El Faro | Miércoles 22 de octubre de 2014
Aquellos que sufrimos en nuestro entorno las terribles consecuencias de la crisis en la que estamos inmersos no podemos responder con resignación y longanimidad, sino que debemos denunciar aquellas injusticias que atenten contra la dignidad del ser humano, al menos en los términos y condiciones que tipifican y avalan la Constitución española y la Declaración Universal de los Derechos Humanos.

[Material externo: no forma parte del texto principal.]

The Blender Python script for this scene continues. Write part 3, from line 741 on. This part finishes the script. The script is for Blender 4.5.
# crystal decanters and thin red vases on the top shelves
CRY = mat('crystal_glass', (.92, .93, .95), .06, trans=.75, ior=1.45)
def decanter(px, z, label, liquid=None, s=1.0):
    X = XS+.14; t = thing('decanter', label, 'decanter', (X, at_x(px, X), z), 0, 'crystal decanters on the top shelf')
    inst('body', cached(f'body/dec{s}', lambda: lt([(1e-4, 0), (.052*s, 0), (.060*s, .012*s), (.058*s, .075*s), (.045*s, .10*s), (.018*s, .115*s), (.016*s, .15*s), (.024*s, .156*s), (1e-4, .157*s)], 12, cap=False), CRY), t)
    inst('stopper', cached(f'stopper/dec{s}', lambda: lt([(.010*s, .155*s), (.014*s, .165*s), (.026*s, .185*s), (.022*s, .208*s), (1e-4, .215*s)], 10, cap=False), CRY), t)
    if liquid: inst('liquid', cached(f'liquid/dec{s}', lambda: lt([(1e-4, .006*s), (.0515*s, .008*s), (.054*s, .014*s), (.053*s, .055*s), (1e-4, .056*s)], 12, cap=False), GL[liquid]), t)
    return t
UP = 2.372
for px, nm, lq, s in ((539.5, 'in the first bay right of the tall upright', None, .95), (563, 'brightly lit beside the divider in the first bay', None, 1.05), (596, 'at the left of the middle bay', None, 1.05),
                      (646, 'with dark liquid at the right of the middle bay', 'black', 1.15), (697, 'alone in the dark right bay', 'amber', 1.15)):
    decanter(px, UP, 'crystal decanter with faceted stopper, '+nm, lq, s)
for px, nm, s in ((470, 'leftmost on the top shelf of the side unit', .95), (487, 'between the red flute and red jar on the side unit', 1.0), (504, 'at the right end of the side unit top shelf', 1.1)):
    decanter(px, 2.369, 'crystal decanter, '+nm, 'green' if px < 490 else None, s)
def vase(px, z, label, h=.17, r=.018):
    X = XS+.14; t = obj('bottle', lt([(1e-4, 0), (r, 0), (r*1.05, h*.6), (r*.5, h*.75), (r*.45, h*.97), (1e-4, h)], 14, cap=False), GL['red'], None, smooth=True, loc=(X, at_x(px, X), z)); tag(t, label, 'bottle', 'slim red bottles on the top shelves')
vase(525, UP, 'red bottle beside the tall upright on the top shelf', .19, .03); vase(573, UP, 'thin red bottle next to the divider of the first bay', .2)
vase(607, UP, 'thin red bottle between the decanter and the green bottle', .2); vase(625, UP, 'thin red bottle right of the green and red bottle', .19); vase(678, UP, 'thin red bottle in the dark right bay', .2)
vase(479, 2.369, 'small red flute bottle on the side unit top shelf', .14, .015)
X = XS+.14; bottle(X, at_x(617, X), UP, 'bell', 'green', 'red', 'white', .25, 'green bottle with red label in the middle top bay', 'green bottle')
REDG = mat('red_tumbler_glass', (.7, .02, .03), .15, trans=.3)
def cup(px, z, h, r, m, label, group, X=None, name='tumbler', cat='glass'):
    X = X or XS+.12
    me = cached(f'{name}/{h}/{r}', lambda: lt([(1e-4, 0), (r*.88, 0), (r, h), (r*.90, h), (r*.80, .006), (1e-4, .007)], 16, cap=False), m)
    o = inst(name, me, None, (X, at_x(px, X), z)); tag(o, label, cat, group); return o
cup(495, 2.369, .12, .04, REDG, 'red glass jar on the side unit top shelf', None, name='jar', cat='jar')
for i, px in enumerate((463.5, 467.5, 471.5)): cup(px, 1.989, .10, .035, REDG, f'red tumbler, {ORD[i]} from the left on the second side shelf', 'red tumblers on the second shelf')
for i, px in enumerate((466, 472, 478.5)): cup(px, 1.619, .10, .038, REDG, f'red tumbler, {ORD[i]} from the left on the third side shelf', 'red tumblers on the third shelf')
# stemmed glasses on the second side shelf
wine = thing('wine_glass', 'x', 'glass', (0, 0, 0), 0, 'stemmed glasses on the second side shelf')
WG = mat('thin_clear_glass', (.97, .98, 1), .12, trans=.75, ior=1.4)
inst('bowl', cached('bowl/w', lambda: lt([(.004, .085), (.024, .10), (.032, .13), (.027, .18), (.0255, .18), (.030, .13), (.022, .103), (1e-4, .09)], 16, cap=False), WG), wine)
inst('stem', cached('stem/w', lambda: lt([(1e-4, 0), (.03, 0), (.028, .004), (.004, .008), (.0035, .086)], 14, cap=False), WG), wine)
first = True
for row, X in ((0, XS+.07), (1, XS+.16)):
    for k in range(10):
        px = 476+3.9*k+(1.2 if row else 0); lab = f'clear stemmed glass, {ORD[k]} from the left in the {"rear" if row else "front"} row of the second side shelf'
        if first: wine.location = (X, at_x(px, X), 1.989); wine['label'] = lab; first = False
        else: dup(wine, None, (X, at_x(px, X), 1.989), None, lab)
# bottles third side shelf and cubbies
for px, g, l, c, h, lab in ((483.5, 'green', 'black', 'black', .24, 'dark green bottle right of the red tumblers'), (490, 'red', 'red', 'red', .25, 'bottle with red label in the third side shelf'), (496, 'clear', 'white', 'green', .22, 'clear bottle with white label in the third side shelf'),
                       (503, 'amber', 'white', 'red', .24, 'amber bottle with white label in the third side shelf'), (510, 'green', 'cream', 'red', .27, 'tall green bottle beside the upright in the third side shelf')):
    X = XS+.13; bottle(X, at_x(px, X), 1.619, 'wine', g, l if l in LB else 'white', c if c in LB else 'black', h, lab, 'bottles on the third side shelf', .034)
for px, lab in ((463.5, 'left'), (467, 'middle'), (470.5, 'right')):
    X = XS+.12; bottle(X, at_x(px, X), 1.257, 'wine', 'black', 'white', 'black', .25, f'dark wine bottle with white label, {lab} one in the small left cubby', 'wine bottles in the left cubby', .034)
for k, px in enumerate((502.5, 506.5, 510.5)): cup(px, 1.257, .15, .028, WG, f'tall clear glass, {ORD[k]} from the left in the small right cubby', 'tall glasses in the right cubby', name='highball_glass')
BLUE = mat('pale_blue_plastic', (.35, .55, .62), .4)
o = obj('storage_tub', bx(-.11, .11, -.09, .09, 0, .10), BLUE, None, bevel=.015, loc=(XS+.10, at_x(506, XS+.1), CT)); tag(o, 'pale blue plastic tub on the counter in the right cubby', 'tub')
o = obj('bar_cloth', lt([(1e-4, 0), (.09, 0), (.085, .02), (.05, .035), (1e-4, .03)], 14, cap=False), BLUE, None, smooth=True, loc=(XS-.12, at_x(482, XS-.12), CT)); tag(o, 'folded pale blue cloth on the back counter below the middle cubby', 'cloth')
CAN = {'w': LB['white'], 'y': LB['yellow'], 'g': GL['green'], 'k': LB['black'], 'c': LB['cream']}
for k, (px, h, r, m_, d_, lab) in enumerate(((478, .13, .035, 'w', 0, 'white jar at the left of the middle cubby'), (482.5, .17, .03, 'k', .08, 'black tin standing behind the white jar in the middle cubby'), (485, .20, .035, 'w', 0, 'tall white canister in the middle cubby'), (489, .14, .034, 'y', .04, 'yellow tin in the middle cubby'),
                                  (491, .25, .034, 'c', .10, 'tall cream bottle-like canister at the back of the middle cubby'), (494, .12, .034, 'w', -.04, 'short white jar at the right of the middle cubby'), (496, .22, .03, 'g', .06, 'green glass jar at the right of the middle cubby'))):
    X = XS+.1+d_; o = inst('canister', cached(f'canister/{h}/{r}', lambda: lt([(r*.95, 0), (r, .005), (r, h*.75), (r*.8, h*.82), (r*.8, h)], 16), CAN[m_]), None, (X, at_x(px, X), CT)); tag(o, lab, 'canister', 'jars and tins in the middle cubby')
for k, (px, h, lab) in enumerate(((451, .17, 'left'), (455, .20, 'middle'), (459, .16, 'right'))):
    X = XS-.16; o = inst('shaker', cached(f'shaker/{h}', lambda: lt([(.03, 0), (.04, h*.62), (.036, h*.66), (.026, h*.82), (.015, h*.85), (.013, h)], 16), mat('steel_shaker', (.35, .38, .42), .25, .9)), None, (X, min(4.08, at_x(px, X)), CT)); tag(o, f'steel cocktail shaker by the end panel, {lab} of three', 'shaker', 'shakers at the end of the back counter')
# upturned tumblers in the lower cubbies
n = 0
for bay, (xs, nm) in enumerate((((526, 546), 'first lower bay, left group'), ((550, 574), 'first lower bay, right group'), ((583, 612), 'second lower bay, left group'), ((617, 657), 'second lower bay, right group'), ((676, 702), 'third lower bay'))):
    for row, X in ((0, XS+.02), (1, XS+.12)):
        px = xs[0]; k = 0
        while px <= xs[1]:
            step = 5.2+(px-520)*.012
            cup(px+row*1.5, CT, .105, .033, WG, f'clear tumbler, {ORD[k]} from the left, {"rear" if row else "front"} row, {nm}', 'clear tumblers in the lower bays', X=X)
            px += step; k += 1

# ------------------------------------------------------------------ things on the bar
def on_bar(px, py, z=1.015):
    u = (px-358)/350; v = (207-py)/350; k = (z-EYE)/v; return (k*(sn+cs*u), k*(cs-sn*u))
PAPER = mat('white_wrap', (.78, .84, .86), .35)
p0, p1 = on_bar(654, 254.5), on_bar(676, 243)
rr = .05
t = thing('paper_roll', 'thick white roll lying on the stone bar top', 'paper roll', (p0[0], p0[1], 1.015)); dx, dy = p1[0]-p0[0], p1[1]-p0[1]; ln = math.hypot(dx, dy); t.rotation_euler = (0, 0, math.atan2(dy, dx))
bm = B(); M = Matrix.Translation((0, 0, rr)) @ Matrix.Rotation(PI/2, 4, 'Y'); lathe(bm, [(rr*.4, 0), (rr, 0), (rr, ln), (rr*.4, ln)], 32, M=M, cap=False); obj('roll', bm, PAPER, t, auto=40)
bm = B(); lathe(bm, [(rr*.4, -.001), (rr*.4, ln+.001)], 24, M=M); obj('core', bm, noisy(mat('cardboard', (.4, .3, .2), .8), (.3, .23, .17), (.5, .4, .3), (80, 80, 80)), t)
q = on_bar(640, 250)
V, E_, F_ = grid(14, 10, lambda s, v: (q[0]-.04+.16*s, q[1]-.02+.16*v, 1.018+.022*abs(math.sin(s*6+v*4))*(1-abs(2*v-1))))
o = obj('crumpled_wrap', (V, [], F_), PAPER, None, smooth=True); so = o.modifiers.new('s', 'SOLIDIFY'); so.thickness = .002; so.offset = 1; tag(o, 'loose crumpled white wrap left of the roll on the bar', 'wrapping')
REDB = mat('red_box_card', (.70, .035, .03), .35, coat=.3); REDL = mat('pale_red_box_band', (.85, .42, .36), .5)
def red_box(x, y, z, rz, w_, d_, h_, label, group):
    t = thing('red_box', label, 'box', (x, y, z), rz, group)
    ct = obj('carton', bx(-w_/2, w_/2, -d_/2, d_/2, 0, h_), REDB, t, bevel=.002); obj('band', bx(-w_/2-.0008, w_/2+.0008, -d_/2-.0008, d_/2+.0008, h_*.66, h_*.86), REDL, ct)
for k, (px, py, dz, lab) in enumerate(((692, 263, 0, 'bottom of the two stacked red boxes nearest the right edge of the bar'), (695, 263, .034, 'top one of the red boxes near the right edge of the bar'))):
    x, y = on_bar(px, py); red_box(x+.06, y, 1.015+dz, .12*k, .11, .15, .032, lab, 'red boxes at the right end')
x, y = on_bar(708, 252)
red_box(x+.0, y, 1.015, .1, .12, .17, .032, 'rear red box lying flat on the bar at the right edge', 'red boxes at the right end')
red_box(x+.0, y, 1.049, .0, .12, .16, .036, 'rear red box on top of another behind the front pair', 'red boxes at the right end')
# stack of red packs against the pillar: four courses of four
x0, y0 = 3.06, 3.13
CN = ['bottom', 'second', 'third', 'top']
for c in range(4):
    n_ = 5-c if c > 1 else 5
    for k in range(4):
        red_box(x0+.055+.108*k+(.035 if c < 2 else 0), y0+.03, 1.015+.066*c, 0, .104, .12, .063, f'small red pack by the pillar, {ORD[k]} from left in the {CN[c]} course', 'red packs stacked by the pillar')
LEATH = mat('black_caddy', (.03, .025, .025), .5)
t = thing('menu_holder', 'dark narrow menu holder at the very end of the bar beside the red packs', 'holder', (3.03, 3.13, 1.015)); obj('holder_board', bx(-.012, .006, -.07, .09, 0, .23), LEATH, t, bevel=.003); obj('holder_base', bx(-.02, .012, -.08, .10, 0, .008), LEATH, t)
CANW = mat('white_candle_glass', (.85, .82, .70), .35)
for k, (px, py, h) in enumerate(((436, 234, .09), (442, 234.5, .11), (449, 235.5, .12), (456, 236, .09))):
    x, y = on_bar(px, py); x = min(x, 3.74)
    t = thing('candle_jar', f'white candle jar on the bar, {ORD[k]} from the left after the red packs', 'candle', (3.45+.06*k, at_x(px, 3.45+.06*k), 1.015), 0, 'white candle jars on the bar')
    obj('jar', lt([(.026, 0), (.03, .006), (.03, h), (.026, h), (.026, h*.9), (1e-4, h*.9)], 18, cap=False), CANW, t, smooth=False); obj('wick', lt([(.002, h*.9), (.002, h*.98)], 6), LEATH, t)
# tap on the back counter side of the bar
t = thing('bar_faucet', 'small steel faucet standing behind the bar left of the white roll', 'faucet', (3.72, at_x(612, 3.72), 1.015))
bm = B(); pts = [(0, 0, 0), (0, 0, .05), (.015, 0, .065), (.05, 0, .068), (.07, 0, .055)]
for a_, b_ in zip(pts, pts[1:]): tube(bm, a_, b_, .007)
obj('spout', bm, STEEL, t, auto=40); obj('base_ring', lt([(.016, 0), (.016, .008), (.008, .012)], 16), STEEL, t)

Lo que no debe hacer la prensa seria es ni caer en el conformismo acomodaticio, ni aprovecharse el sufrimiento ajeno para pasar de contrabando según qué postulados ideológicos. Bien al contrario, debe servir de azote de conciencias, de altavoz veraz, de transmisora imparcial de las vergüenzas y desvergüenzas de aquellos que, ostentando el poder y los privilegios, no hacen nada para invertir esa cornucopia de la que se nutren unos pocos dejando fuera a la mayoría. Todo esto viene a cuento hoy porque el domingo de la semana pasada, la Defensora del Lector del diario El País daba cuenta de una denuncia que realizaba una abogada de Vitoria que, curiosamente, afirmaba haber conocido en sus tiempos las precariedades del racionamiento. La antedicha lectora se preguntaba hasta qué punto era necesario que dicho diario estuviese empapado de “negras previsiones” y un evidente, según ella, “exceso de pesimismo”. Añadía que, del mismo sufrimiento que le generaban los “alarmante titulares” del mencionado medio, al leerlo le “daban ganas de meterse en la cama y no levantarse más”. Fue tal la vehemencia de sus argumentos, que la propia defensora, Milagros Pérez, aceptando como compartida esa “inquietud” se vio obligada entablar un debate sobre estas dos preguntas: ¿Contribuye la cobertura mediática de la crisis a la propia crisis?¿Alimentamos desde los medios la cultura del miedo y la desconfianza?